Now, that's not to say that they move quickly. Chiclette was baptized on March 1st. We just polished off the last of the 2 6-packs we bought that weekend--umm. . . yesterday. Pathetic, no? We've gone through a bottle or two of wine in that time, but that's used for cooking. And as wine goes, we've got a 7 year-old bottle of sweet Greek wine in the back of the fridge. Dessert wines are a bit different, though. Now, as for the Irish cream. I didn't drink it because I found out I was pregnant with Doodle--February of 2005. (I will do occasional wine when pregnant, but nothing more.) Does that stuff go bad? And my mom gave us a bottle of Champagne in December of the same year. I'm thinking of making a soup out of it.
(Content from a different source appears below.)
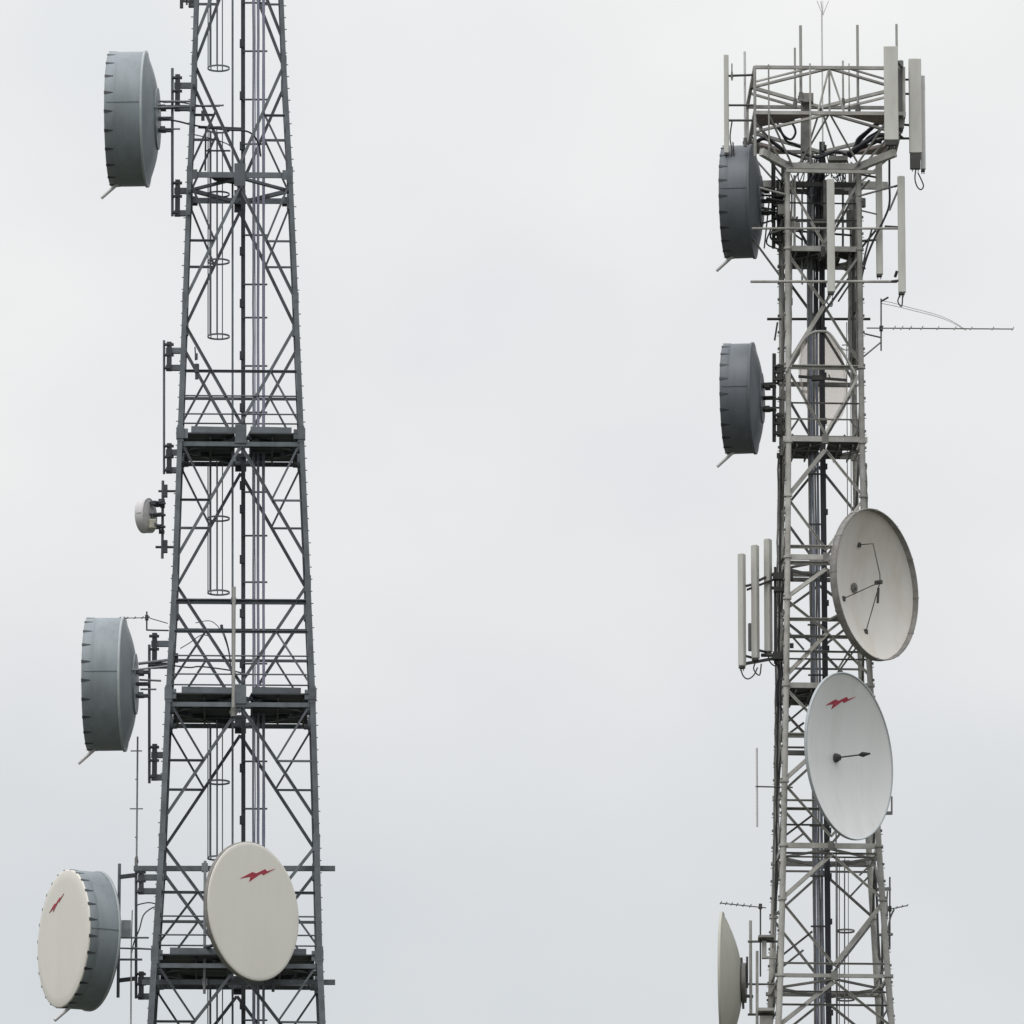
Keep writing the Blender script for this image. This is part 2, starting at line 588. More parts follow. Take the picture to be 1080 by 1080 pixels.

Cooking with beer, I have found, is tricky. I tried to make a St. Lioba Beer & Mushroom soup from my Monastery Soups cookbook with a darkish beer that I would have LOVED to drink. Instead, the whole thing got flushed. It was bitter beyond belief. *shudder* I bet that Pumpkin Ale we got a few years ago (and kept for almost a year) would be good in a recipe!

In recent weeks, I have stepped up my beer and wine consumption--somewhat dramatically--to one (bottle or glass, respectively) every day or two. I wonder about this a bit. It also corresponds to a drastic increase in my coffee consumption. I drink the coffee in the morning to wake up--mentally & physically. In the evenings, I drink a glass of wine or have a beer to de-stress & unwind. Who needs yoga when you can foster a little chemical dependency? While I know this is still light-to-moderate, I wonder at myself a bit, more because of what it indicates about my mental state. On the other hand, if it works. . . *shrug*

When I start switching the times of the coffee and alcohol, then I'll worry.